The next step would be rewarding local governments that demonstrate a commitment to managing their budgets responsibly. Kelly said that could be achieved by creating a fund that would be divided up annually between qualifying cities and counties — a similar proposal to one House lawmakers approved in the original version of the protest petition bill.
The state would make an annual deposit in the fund beginning at $60 million and increasing by 2% each year under Kelly’s proposal.

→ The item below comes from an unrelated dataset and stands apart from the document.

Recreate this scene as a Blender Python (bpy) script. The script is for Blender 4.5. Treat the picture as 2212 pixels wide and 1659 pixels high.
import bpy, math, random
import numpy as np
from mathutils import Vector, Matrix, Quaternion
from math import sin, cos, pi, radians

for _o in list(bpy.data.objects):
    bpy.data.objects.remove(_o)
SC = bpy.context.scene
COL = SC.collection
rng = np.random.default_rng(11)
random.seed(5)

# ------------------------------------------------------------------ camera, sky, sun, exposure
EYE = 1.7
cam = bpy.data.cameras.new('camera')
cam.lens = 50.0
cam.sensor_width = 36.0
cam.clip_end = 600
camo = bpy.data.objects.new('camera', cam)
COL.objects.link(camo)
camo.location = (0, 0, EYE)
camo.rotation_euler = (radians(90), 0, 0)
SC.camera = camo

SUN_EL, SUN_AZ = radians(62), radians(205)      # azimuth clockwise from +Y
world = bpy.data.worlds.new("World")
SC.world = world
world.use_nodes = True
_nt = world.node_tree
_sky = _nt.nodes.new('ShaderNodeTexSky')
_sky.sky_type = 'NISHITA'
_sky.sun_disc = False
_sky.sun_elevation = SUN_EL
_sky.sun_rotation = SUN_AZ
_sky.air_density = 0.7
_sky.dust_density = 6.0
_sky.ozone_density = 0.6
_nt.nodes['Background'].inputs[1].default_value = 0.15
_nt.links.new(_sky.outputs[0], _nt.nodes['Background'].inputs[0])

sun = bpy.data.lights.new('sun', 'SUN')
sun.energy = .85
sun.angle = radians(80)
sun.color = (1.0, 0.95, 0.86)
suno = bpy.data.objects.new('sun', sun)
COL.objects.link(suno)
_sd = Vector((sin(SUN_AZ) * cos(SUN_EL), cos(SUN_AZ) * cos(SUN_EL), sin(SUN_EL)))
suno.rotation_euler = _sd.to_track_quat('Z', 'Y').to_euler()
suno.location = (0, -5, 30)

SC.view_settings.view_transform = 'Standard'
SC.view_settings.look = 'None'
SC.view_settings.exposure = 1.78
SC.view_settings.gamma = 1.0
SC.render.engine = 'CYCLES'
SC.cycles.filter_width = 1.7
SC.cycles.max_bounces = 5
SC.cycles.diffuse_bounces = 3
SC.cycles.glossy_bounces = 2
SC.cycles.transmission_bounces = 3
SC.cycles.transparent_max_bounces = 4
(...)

“Cities and counties that keep their annual budget growth at a reasonable level — recommended to be no greater than three percent — would be eligible to claim a portion of this fund, to assist them in paying for needed services,” Kelly said. “The distribution formula would take into account each city/county’s population and total assessed value, ensuring that rural and urban areas have equitable access to these funds.”
Finally, the governor’s plan calls for raising the residential exemption on the 20-mills that Kansas levies to support public schools. State law currently exempts the first $75,000 of every home from that levy. Kelly’s proposal calls for doubling that exemption to the first $150,000 by adopting another piece of legislation that Corson introduced this year, Senate Bill 309.
“The state is not excused from being a part of the solution and providing relief for the portion of property taxes for which it is responsible,” she said.
To preserve constitutionally required educational funding, the exemption would be offset with money from the State General Fund.
It remains to be seen what if any tax reform legislation GOP leaders will bring to a vote this week. A constitutional amendment proposal would be invulnerable from a veto, but would require the support of two-thirds of lawmakers in both chambers.